As tendências de curto prazo, por sua vez, parecem mais diretamente associadas ao desempenho macroeconômico que as de longo prazo. A evidência apresentada no texto é em favor de uma associação negativa entre variações na desigualdade e crescimento econômico, quando este é medido pelas variações do PIB per capita. Isso indica que não há no curto prazo conflito entre os objetivos de crescimento e equidade. A persistência de um contexto de alta inflação, alternado com intervenções drásticas no funcionamento dos mercados na segunda metade dos anos 80, obscurece o relacionamento entre desigualdade e crescimento. Em particular, obteve-se também evidência de uma associação positiva entre desigualdade e inflação na década de 1980.

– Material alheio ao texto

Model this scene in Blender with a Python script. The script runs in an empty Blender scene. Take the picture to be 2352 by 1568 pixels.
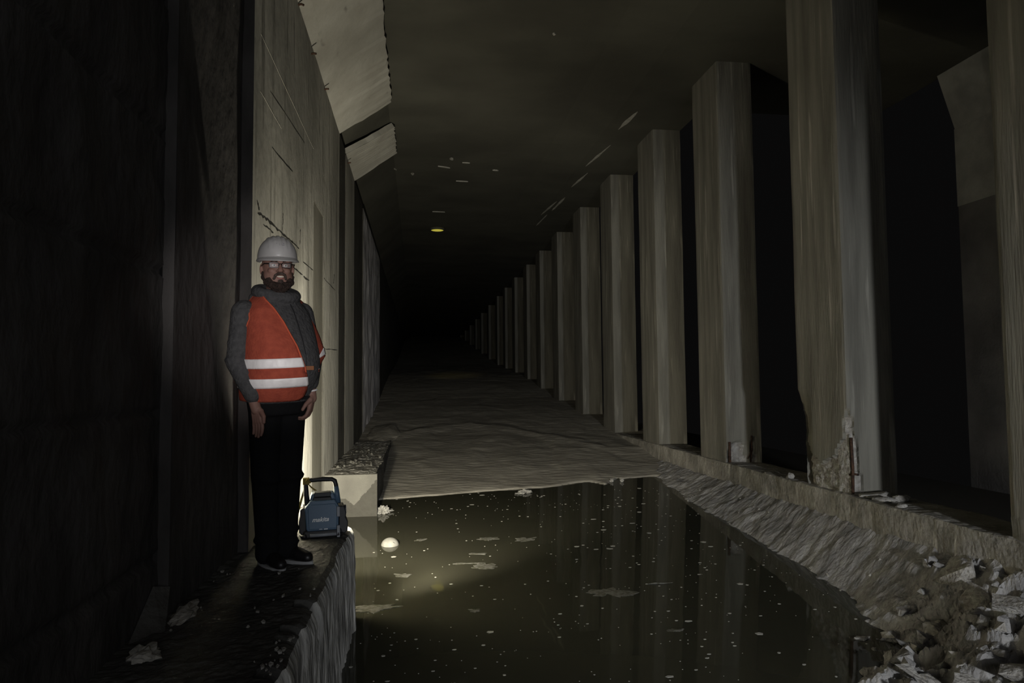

A importância da variável referente ao nível educacional da mão-de-obra sobre a desigualdade de renda constitui outro importante resultado da pesquisa, especialmente quando se decompõe o índice de desigualdade em um instante no tempo. Quando se avaliam variações na desigualdade ao longo tempo, por outro lado, o papel da educação perde muito de seu poder explicativo. Em particular, os resultados obtidos quando se decompôs o aumento de desigualdade entre 1977 e 1989 mostraram que a variável posição na ocupação foi mais importante que a variável educacional. Isso é uma indicação de que as mudanças na estrutura do emprego desde a segunda metade dos anos 70 jogaram um papel decisivo na conformação da desigualdade, merecendo, portanto, atenção adicional em estudos futuros sobre a distribuição de renda no Brasil.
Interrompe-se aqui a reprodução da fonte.